A friend of mine was quick to point out that playing both Left 4 Dead games has primed me for most of what is on offer here; the horrors have dried and crusted into a crackling action routine. That may be true, but I also couldn’t help notice a distinct lack of darkness in Back 4 Blood. Much of the combat in Left 4 Dead was caught in flashes; the flaring muzzle of your gun mingled with the beam of your torch and gave the impression that you weren’t just fighting the dead, but staving off the dying of the light. Here the torch is back, but the environments—a rusted array of low-rent streets, industrial lots, and swamps—don’t require it; they have a high-gamma glare that’s great for showing off the setting but cuts back the tension, and glazes the world with the faint feeling of unreality.

 

It’s perhaps fitting, in that case, that Back 4 Blood is powered by Unreal Engine 4. Left 4 Dead, of course, used Valve’s Source engine, which gave us Half-Life 2. No other engine has the scraping harshness of Source, which was tuned to the crumble of urban decay and the hard clack of gunfire; it may have given us City 17, but only when applied to the shuffling half-life of a zombie apocalypse did it really come home. Not that the weapons in the new game lack oomph. On the contrary, one area in which Back 4 Blood is an undoubted improvement on its predecessors is its armoury. There is a teeming selection of rifles, shotguns, and pistols. My personal favourites include the .357 magnum; the TEC 9, with its holier-than-thou aerated barrel; and the hatchet, the saving grace of which is its unlimited capacity. When you have an axe to grind, you don’t want to waste time reloading.

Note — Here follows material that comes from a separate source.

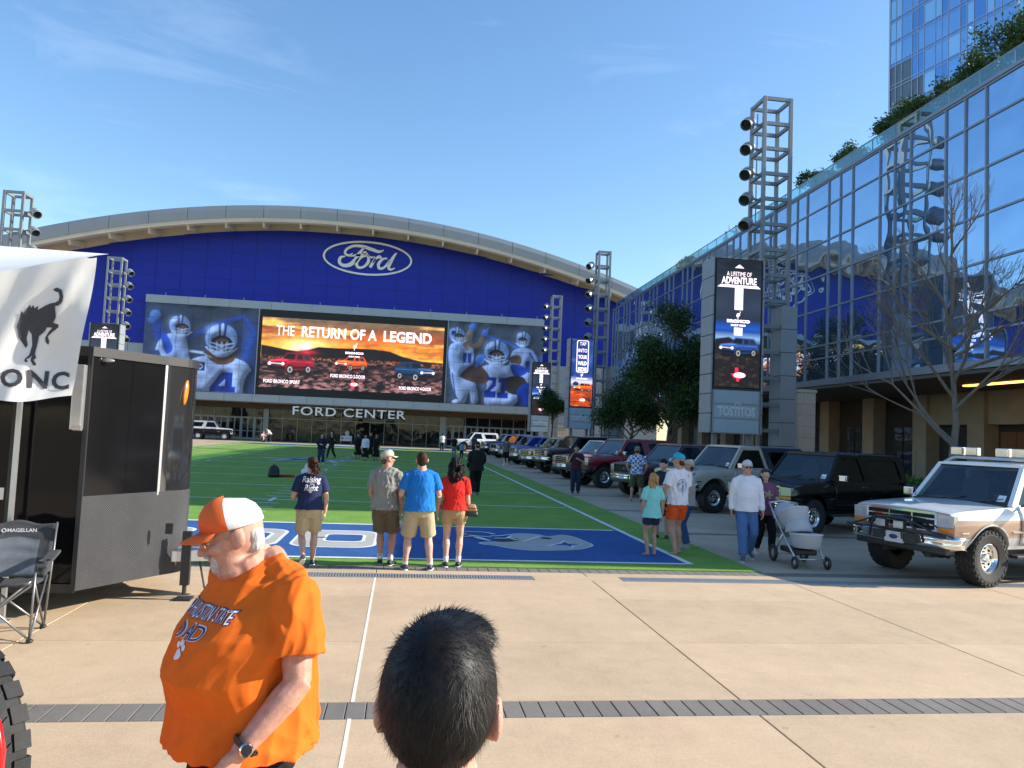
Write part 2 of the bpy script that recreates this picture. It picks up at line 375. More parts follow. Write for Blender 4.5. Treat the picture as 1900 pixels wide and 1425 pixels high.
# slot drains between the slabs and the pavers
def drain(x0, x1, label=None):
    d = thing('drain_grate', label, 'drain', ((x0+x1)/2, 11.175, 0), 0, 'slot drain grates at the edge of the turf'); w = x1-x0
    MB().bb(-w/2, w/2, -0.145, 0.145, -0.03, -0.022).build('channel', M_BLACK, d)
    f = MB()
    for y in (-0.13, 0.13): f.bb(-w/2, w/2, y-0.015, y+0.015, -0.02, 0.003)
    n = int(w/0.04)
    for k in range(n+1): f.bb(-w/2+k*w/n-0.011, -w/2+k*w/n+0.011, -0.115, 0.115, -0.018, 0.001)
    f.build('grating', M_DRAIN, d)
drain(-1.9, 1.98, 'long slatted metal drain grate in the concrete behind the group of three spectators')
for i, (a, b) in enumerate(((3.35, 5.1), (5.12, 6.9), (6.92, 8.7), (8.72, 10.6))):
    drain(a, b, ['pale metal drain cover section nearest the blue end zone corner', 'metal drain cover section, second from the end zone corner', 'metal drain cover section in front of the stroller', 'metal drain cover section in front of the white and tan truck'][i])
for x0, x1 in ((-25.5, -1.92), (2.0, 3.33), (10.62, 19.5)):
    slab(x0, x1, 11.02, 11.33, M_CONC)
# parking side: slabs 4.93 m deep with grey bands between
M_CONC2 = concrete_mat('parking concrete', (0.44, 0.345, 0.245), 0.2)
yb = 11.93
while yb < 92:
    for x0, x1 in ((5.93, 10.3), (10.3, 14.9), (14.9, 19.5)):
        slab(x0, x1, yb, yb+2.3, M_CONC2, 0.008); slab(x0, x1, yb+2.3, yb+4.6, M_CONC2, 0.008)
    slab(5.93, 19.5, yb+4.6, yb+4.93, M_PAV, 0.008); yb += 4.93
for x0, x1 in ((-25.5, -15.93), ):
    for k in range(14): slab(x0, x1, 11.93+5*k, 16.93+5*k, M_CONC2, 0.008)
for k in range(9): slab(-25.5+3.5*k, -22+3.5*k, 81.93, 92.2, M_CONC2, 0.008)

# ------------------------------------------------------------ turf field
def turf_mat(name, col, var=0.22, bump=0.6):
    m = mat(name, col, 0.9, var=0.0, bump=bump, bscale=160, spec=0.25); n = m.node_tree.nodes; l = m.node_tree.links; b = n['Principled BSDF']
    g = n.new('ShaderNodeNewGeometry'); out = None
    for sc, a, bb in ((220, 1-var*1.5, 1+var*1.5), (25, 1-var*0.7, 1+var*0.7), (1.2, 1-var*0.6, 1+var*0.5)):
        z = n.new('ShaderNodeTexNoise'); z.inputs['Scale'].default_value = sc; z.inputs['Detail'].default_value = 4; l.new(g.outputs['Position'], z.inputs['Vector'])
        k = n.new('ShaderNodeMapRange'); k.inputs[1].default_value = 0.3; k.inputs[2].default_value = 0.7; k.inputs[3].default_value = a; k.inputs[4].default_value = bb; l.new(z.outputs['Fac'], k.inputs[0])
        if out is None: out = k.outputs[0]
        else:
            q = n.new('ShaderNodeMath'); q.operation = 'MULTIPLY'; l.new(out, q.inputs[0]); l.new(k.outputs[0], q.inputs[1]); out = q.outputs[0]
    vm = n.new('ShaderNodeVectorMath'); vm.operation = 'SCALE'; vm.inputs[0].default_value = col; l.new(out, vm.inputs['Scale']); l.new(vm.outputs[0], b.inputs['Base Color'])
    return m
M_TURF = turf_mat('green turf', (0.165, 0.30, 0.050)); M_BLUE = turf_mat('blue turf', (0.028, 0.098, 0.29)); M_LINE = turf_mat('white turf', (0.66, 0.70, 0.68), 0.08, 0.3)
M_GREYT = turf_mat('grey turf', (0.40, 0.39, 0.37), 0.1, 0.3); M_DARKT = turf_mat('dark turf', (0.05, 0.05, 0.05), 0.1, 0.3)
FX0, FX1, FY0 = -14.9, 4.92, 12.56
turf = tag(MB().bb(-15.9, 5.9, 11.95, 81.9, -0.012, 0.012).build('turf_field', M_TURF), kind='structure')
def sheet(name, polys, m, z, parent=turf):
    me = flat_poly(polys); return obj(name, me, m, parent, (0, 0, z))
def rc(x0, x1, y0, y1): return [(x0, y0), (x1, y0), (x1, y1), (x0, y1)]
GY = 16.8; Z1, Z2, Z3, Z4, Z5 = 0.016, 0.020, 0.024, 0.028, 0.032
sheet('end_zone', [rc(FX0, FX1, FY0, GY)], M_BLUE, Z1); sheet('end_zone', [rc(FX0, FX1, 76, 80.3)], M_BLUE, Z1)
for x in (FX0, FX1): sheet('side_line', [rc(x-0.06, x+0.06, FY0-0.1, 80.4)], M_LINE, Z3)
for y in (FY0-0.04, 80.34): sheet('end_line', [rc(FX0-0.06, FX1+0.06, y-0.06, y+0.06)], M_LINE, Z2)
for k in range(13):
    y = GY+4.93*k; sheet('yard_line', [rc(FX0+0.15, FX1-0.15, y-(0.055 if k else 0.075), y+0.055)], M_LINE, Z2)
    if k < 12:
        for hx in (-3.4, -9.8):
            for j in range(1, 5): sheet('hash_mark', [rc(hx-0.33, hx+0.33, y+4.93*j/5-0.045, y+4.93*j/5+0.045)], M_LINE, Z2)
        for hx in (-3.4, -9.8): sheet('hash_mark', [rc(hx-0.06, hx+0.06, y-0.5, y+0.5)], M_LINE, Z3)
def star(cx, cy, r, rot=0.0, inner=0.382): return [(cx+(r if k % 2 == 0 else r*inner)*math.sin(rot+math.pi*k/5), cy+(r if k % 2 == 0 else r*inner)*math.cos(rot+math.pi*k/5)) for k in range(10)]
sheet('star_outline', [star(-5.3, 46.6, 3.3)], M_LINE, Z3); sheet('star', [star(-5.3, 46.6, 2.6)], M_BLUE, Z4)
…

Even when things get truly frantic, the velocity of each skirmish isn’t roughed up by a rattling frame rate. I played on an Xbox Series X, and, though the action apparently reeled past at sixty frames-per-second, it didn’t feel like it; nor would I want it to. There is something irresistible in the jagged, as opposed to the lagged, flow of its violence. It feels, at times, like Call of Duty—itself no stranger to the undead—but with the high gloss scuffed and scratched by desperation. By the end of a late-night session that leaked into the early hours, I came away from the open beta pleasantly jangled; excited for the full release, on October 12; and slightly hollowed out. What we have here is a faithful follow-up, a loving homage to an Xbox 360 classic which time may have left but which evidently isn’t dead. Back 4 Blood has enough new touches to liven its formula: perks, in the shape of collectible cards, to be played before each level, for example, and a ping system—de rigeur these days. But some of the old fear has bled away, and the game doesn’t stand quite so apart from the scenery of its genre as its forebears did. It has been bitten by something, and I’m sorry to use the zed word: zeitgeist.